_Stored data_
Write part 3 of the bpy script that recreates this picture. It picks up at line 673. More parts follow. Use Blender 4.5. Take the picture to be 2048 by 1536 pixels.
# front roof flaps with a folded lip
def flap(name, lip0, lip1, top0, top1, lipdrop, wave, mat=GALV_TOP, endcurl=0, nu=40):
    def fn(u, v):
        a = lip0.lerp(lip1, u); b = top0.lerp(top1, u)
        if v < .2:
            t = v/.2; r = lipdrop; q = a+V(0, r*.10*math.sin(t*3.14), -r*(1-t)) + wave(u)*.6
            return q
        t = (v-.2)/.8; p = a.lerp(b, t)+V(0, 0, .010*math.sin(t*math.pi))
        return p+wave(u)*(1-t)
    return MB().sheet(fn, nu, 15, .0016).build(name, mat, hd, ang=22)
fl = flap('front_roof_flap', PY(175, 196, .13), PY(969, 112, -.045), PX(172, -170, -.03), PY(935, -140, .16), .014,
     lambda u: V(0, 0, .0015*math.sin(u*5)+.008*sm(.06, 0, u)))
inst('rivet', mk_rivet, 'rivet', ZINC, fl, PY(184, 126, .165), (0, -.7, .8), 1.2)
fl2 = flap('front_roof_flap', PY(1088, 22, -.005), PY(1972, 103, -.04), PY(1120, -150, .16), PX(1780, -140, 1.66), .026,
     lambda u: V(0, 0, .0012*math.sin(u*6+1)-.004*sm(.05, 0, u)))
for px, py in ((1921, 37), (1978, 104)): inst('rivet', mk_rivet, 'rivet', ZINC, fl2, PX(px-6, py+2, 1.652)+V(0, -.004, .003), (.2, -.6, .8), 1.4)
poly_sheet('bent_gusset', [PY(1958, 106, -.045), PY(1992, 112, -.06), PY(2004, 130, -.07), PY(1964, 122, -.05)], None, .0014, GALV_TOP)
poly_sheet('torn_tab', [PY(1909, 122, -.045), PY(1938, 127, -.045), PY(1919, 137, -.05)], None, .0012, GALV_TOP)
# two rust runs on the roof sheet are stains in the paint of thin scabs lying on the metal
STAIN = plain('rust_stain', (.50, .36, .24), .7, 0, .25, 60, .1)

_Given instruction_
Output the listing above exactly as it appears.

_Exercise result_
Write part 3 of the bpy script that recreates this picture. It picks up at line 673. More parts follow. Use Blender 4.5. Take the picture to be 2048 by 1536 pixels.
# front roof flaps with a folded lip
def flap(name, lip0, lip1, top0, top1, lipdrop, wave, mat=GALV_TOP, endcurl=0, nu=40):
    def fn(u, v):
        a = lip0.lerp(lip1, u); b = top0.lerp(top1, u)
        if v < .2:
            t = v/.2; r = lipdrop; q = a+V(0, r*.10*math.sin(t*3.14), -r*(1-t)) + wave(u)*.6
            return q
        t = (v-.2)/.8; p = a.lerp(b, t)+V(0, 0, .010*math.sin(t*math.pi))
        return p+wave(u)*(1-t)
    return MB().sheet(fn, nu, 15, .0016).build(name, mat, hd, ang=22)
fl = flap('front_roof_flap', PY(175, 196, .13), PY(969, 112, -.045), PX(172, -170, -.03), PY(935, -140, .16), .014,
     lambda u: V(0, 0, .0015*math.sin(u*5)+.008*sm(.06, 0, u)))
inst('rivet', mk_rivet, 'rivet', ZINC, fl, PY(184, 126, .165), (0, -.7, .8), 1.2)
fl2 = flap('front_roof_flap', PY(1088, 22, -.005), PY(1972, 103, -.04), PY(1120, -150, .16), PX(1780, -140, 1.66), .026,
     lambda u: V(0, 0, .0012*math.sin(u*6+1)-.004*sm(.05, 0, u)))
for px, py in ((1921, 37), (1978, 104)): inst('rivet', mk_rivet, 'rivet', ZINC, fl2, PX(px-6, py+2, 1.652)+V(0, -.004, .003), (.2, -.6, .8), 1.4)
poly_sheet('bent_gusset', [PY(1958, 106, -.045), PY(1992, 112, -.06), PY(2004, 130, -.07), PY(1964, 122, -.05)], None, .0014, GALV_TOP)
poly_sheet('torn_tab', [PY(1909, 122, -.045), PY(1938, 127, -.045), PY(1919, 137, -.05)], None, .0012, GALV_TOP)
# two rust runs on the roof sheet are stains in the paint of thin scabs lying on the metal
STAIN = plain('rust_stain', (.50, .36, .24), .7, 0, .25, 60, .1)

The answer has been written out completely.